Likewise in Egypt, women wore the cloth without plaits, folds, or wrinkles. It was tied under the breasts and was long enough to extend to the ankles. In Kerala by the 1800’s, it was tied around the waist, and the breasts were sometimes covered with a loose piece of another mund, a shorter rougher towel, or a fine semi-transparent shawl called neriyath.
Indeed, the similarities between the ancient Egyptian mnkht and the Kerala mund are striking. Many specimens of cloth from archeological finds in Egypt were found to be bordered with colored stripes of various patterns, and in some, alternating with narrow lines of another color, the width of the patterns varying from “half an inch to an inch and a quarter” (see first picture above).

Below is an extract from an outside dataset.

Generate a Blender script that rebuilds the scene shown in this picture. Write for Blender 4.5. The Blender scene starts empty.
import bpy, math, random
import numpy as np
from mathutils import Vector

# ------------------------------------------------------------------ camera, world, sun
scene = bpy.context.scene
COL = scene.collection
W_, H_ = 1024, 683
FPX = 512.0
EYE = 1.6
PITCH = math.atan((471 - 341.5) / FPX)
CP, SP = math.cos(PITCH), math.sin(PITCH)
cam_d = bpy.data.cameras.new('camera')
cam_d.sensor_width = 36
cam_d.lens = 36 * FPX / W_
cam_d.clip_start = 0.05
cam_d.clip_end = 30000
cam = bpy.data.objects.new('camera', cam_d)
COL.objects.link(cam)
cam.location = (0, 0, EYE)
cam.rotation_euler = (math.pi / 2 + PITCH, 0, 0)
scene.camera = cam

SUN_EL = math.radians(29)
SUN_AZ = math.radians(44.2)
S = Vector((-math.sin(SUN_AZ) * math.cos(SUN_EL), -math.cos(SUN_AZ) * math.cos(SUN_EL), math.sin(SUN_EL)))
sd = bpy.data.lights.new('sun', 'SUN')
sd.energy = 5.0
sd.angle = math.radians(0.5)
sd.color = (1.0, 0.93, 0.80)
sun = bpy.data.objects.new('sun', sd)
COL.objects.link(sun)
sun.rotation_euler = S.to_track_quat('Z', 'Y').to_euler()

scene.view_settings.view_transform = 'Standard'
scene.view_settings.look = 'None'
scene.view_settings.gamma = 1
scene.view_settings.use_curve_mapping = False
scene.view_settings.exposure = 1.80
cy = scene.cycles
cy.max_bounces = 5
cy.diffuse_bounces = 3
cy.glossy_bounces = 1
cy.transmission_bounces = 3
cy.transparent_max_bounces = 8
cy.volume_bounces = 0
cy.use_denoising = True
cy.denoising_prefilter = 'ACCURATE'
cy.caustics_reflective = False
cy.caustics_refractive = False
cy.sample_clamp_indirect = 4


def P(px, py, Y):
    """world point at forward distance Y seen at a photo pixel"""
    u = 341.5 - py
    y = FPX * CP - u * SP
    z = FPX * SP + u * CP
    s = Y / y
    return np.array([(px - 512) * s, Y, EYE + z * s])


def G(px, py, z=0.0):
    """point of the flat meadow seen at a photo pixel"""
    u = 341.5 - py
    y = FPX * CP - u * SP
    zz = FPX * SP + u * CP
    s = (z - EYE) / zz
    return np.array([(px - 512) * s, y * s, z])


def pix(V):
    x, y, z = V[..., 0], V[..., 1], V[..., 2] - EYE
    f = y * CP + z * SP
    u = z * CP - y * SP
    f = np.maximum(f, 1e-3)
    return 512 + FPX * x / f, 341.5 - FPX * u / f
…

These stripes were produced in the loom by previously dyed colored yarn. The traditional white mund of Kerala is also identically made even to this day, the rectangular cloth being plain white (or cream) and bordered with colored stripes called kara made of previously dyed yarn. The kara colors and color combinations vary according to the style of the times; the more expensive ones typically worn during festive occasions nowadays include gold thread.
Curiously, some Egyptian cloth specimens have been found imprinted in a corner with a mark in black ink (see above picture), which Egyptologists presume to be emblems of quality or ownership. But were they? As bizarre as the coincidence may be, marks similar to these could be found in many a mund of Kerala even as recently as fifty years ago. Those of us old enough to remember can no doubt attest that the marks were definitely not emblems of quality; they were identifiers of some sort, perhaps marks of ownership, for they were made by the traditional washermen who laundered these clothes. Could this have been the case for the Egyptian mnkht too?